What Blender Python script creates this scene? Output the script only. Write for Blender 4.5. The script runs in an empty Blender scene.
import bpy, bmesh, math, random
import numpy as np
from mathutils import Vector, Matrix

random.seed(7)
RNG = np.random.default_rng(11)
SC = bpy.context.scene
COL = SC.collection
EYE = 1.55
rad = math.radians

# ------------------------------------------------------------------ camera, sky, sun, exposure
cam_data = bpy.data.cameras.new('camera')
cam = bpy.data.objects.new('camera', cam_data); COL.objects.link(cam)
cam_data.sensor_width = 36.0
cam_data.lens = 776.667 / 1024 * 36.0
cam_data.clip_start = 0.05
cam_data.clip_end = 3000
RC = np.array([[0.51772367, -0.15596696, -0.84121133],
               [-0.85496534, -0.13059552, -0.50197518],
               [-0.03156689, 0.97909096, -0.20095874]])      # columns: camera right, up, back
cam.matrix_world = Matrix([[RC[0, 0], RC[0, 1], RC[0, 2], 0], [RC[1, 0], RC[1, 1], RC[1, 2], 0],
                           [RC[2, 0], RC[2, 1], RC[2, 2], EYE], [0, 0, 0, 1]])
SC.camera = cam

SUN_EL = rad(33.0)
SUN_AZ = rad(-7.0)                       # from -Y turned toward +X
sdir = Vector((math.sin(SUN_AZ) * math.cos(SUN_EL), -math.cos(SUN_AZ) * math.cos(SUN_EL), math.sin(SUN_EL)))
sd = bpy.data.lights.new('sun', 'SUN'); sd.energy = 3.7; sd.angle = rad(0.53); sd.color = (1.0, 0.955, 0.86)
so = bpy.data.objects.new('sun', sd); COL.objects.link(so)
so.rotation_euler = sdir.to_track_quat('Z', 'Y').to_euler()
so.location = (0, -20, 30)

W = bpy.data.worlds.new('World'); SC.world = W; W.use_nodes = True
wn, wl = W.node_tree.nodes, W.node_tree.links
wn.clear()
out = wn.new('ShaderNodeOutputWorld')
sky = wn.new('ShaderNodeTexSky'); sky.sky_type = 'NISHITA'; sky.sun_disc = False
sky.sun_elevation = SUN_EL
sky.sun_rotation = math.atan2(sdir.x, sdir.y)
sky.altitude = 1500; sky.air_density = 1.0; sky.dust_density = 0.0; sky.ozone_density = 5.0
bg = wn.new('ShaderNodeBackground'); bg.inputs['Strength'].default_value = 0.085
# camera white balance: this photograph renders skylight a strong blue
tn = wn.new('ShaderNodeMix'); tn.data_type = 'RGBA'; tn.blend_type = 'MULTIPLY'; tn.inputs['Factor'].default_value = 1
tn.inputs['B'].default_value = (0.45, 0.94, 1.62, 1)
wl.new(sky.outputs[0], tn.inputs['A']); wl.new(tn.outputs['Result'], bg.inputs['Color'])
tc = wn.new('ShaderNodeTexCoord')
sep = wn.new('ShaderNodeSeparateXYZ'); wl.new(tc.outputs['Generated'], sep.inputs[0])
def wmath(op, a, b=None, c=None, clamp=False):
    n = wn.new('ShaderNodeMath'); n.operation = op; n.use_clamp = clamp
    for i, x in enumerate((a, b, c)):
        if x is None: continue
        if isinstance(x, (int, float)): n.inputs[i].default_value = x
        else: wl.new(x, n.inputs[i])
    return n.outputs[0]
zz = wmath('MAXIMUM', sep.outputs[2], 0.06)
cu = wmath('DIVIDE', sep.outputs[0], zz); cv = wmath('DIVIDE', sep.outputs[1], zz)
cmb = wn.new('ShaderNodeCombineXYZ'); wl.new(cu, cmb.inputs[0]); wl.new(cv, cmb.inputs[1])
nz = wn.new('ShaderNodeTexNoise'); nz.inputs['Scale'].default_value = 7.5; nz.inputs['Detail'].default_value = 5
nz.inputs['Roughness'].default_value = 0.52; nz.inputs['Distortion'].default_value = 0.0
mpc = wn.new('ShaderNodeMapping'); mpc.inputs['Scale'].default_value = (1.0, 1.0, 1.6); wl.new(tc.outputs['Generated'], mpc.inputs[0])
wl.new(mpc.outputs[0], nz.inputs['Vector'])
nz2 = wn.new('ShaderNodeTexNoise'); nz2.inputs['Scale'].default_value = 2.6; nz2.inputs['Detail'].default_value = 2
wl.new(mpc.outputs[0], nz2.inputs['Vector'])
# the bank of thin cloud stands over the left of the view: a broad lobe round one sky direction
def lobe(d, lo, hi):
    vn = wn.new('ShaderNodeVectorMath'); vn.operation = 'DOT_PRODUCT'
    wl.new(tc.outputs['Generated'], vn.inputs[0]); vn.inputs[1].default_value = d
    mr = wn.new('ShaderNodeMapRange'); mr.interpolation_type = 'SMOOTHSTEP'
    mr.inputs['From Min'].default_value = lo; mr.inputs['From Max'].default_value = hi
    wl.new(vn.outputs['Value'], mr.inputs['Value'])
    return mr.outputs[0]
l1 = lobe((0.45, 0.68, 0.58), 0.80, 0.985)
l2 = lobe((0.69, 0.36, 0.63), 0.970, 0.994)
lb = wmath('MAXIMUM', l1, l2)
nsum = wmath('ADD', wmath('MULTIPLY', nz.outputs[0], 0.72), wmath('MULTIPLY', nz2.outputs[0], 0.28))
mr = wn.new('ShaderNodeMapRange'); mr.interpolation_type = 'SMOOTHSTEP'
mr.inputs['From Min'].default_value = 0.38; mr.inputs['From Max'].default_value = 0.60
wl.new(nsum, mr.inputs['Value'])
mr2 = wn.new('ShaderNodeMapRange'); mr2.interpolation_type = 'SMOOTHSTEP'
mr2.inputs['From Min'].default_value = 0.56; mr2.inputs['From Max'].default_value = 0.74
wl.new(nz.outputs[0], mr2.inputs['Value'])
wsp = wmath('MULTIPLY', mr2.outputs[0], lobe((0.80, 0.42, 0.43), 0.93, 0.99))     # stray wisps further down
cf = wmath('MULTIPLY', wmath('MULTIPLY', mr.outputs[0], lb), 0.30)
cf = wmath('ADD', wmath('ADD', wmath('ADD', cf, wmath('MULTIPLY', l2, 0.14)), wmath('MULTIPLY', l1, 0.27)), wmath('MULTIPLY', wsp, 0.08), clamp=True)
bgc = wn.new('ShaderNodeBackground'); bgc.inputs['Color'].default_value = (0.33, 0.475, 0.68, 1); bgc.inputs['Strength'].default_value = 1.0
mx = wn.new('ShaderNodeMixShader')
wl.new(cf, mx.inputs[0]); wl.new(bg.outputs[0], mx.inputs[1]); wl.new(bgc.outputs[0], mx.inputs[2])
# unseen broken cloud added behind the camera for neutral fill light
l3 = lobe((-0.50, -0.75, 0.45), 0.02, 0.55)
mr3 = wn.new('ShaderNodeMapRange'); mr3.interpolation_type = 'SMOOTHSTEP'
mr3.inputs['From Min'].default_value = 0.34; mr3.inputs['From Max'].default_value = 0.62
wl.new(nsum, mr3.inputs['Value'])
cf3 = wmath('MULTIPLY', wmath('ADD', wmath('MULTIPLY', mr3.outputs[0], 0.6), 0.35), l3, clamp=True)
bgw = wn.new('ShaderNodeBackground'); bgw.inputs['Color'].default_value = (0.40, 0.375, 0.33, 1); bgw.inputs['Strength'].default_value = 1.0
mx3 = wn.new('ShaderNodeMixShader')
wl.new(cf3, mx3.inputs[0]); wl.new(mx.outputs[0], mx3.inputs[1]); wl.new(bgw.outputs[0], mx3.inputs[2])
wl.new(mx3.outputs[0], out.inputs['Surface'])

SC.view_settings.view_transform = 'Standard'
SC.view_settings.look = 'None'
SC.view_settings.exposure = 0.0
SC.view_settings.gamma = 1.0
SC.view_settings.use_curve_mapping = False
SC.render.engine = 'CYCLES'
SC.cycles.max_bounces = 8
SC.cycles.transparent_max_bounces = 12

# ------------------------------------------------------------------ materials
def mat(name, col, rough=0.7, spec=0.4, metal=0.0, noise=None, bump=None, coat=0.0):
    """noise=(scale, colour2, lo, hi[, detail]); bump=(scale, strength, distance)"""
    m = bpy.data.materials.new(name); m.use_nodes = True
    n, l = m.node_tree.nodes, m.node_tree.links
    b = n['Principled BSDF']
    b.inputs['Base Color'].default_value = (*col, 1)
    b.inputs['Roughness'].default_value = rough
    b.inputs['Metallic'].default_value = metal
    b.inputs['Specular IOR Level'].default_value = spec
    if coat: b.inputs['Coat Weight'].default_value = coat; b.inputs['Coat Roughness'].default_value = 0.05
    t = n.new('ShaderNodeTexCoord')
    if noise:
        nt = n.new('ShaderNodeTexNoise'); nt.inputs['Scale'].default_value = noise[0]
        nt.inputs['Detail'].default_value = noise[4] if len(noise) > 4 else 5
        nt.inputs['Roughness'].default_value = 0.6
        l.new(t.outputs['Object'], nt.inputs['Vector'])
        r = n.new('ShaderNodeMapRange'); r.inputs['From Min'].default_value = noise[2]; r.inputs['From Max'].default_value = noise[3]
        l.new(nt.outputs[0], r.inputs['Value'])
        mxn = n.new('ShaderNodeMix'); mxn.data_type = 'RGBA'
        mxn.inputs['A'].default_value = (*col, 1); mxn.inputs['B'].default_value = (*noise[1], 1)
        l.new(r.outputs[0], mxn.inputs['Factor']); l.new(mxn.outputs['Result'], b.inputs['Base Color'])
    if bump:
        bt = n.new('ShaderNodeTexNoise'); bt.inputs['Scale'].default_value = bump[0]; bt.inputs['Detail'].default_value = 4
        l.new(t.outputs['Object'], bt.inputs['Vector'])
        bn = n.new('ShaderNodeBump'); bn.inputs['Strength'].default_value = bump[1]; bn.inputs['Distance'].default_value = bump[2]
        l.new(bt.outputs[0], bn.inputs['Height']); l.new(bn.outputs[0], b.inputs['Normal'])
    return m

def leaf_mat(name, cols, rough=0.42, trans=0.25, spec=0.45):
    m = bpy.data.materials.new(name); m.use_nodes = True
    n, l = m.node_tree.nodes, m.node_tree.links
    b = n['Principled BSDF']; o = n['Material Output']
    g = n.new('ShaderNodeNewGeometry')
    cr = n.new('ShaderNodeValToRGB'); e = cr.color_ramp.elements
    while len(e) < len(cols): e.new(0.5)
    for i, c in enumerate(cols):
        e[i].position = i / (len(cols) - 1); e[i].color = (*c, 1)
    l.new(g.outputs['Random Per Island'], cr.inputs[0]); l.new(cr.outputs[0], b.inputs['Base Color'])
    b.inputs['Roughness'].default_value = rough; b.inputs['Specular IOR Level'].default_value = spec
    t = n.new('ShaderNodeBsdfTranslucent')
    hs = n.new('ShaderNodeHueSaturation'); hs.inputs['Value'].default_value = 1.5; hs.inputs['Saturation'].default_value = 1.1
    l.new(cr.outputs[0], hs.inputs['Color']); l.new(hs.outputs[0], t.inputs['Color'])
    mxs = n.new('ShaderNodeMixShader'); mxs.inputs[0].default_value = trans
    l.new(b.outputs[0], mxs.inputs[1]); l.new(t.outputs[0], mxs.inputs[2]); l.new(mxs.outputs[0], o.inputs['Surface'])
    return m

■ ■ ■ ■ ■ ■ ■

WHAT YOU WILL DO: Working from the listing above, pick out every line that has "scene" and copy it.

THE REPLY:
What Blender Python script creates this scene? Output the script only. Write for Blender 4.5. The script runs in an empty Blender scene.
SC = bpy.context.scene